Supplied data ->
---------------
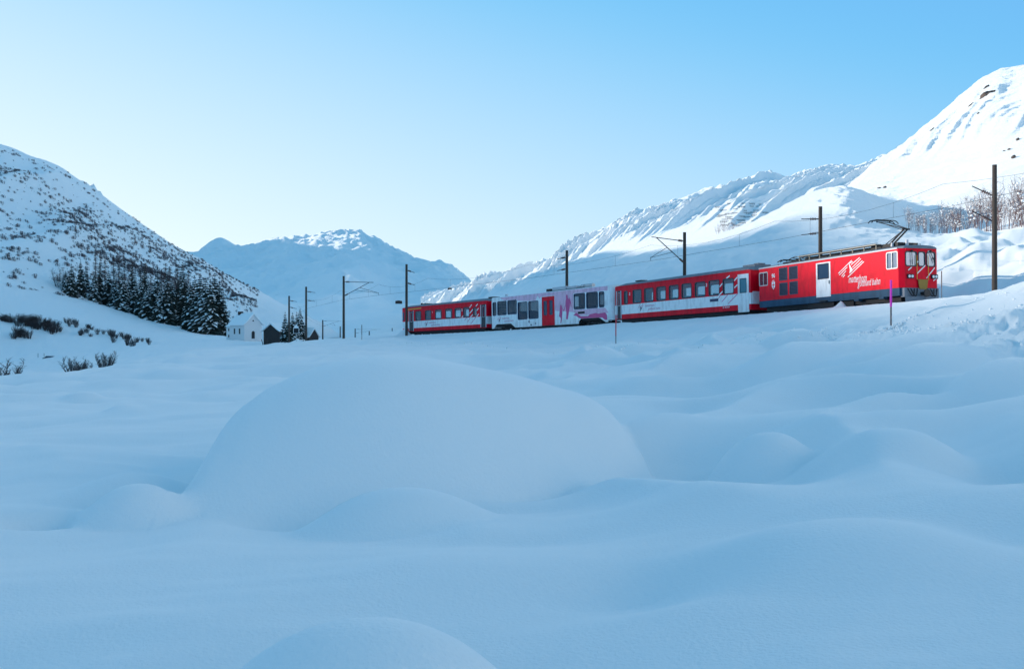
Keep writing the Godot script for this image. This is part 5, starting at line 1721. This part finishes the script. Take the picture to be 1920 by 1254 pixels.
---------------
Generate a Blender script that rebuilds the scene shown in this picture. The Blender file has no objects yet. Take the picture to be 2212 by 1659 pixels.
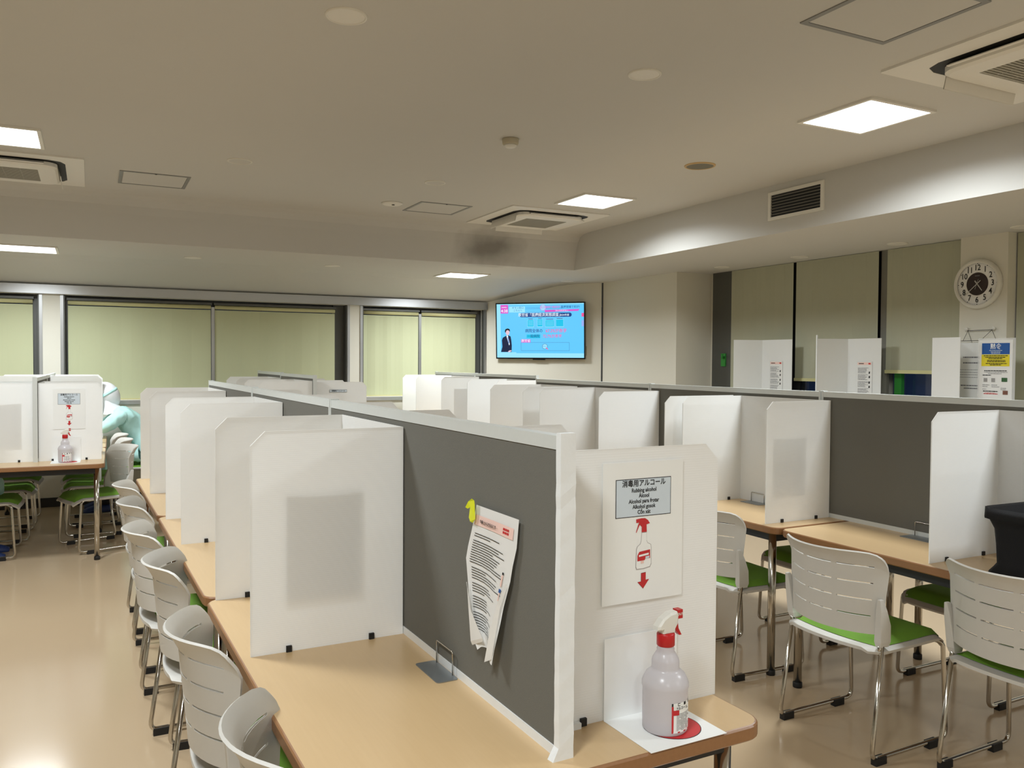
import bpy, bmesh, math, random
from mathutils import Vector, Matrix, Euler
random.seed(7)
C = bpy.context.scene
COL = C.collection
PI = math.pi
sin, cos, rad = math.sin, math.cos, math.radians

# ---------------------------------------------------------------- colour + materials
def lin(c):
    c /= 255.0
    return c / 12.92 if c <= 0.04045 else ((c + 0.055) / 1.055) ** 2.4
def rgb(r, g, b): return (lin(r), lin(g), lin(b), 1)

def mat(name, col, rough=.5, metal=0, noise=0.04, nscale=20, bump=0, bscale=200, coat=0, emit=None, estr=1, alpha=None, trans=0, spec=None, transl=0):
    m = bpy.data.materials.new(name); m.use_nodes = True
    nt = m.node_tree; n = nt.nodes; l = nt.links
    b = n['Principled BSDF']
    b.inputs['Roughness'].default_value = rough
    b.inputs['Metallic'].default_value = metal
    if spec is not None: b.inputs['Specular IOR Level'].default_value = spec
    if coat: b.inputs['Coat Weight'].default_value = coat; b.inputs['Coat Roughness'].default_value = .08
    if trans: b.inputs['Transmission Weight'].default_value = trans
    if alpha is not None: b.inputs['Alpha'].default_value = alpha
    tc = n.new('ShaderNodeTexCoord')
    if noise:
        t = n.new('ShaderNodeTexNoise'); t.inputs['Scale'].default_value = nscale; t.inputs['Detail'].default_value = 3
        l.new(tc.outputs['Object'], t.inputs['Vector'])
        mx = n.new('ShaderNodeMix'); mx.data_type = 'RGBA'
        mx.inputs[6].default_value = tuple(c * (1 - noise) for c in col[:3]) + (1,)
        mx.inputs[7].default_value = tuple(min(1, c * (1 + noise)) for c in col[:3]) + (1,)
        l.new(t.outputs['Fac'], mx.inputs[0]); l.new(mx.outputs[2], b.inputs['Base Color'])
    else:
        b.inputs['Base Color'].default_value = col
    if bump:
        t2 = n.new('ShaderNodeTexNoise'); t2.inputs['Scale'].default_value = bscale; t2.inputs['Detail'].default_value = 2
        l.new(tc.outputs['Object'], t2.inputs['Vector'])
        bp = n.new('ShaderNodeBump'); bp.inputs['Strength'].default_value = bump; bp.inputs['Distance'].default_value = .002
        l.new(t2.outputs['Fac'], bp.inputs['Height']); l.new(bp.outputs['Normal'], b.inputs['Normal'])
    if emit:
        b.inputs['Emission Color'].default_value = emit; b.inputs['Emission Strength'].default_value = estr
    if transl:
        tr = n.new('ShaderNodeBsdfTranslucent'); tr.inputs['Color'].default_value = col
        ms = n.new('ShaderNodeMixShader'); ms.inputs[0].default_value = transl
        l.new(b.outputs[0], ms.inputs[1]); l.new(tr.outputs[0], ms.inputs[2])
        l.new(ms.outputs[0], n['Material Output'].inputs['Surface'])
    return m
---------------
Instructions for the task ->
Up in the listing, locate the line with "Generate a Blender"; print it and every line after it down to the line with "def rgb(r, g, b): return", which is included too. Skip the pictures.

The response ->
Generate a Blender script that rebuilds the scene shown in this picture. The Blender file has no objects yet. Take the picture to be 2212 by 1659 pixels.
import bpy, bmesh, math, random
from mathutils import Vector, Matrix, Euler
random.seed(7)
C = bpy.context.scene
COL = C.collection
PI = math.pi
sin, cos, rad = math.sin, math.cos, math.radians

# ---------------------------------------------------------------- colour + materials
def lin(c):
    c /= 255.0
    return c / 12.92 if c <= 0.04045 else ((c + 0.055) / 1.055) ** 2.4
def rgb(r, g, b): return (lin(r), lin(g), lin(b), 1)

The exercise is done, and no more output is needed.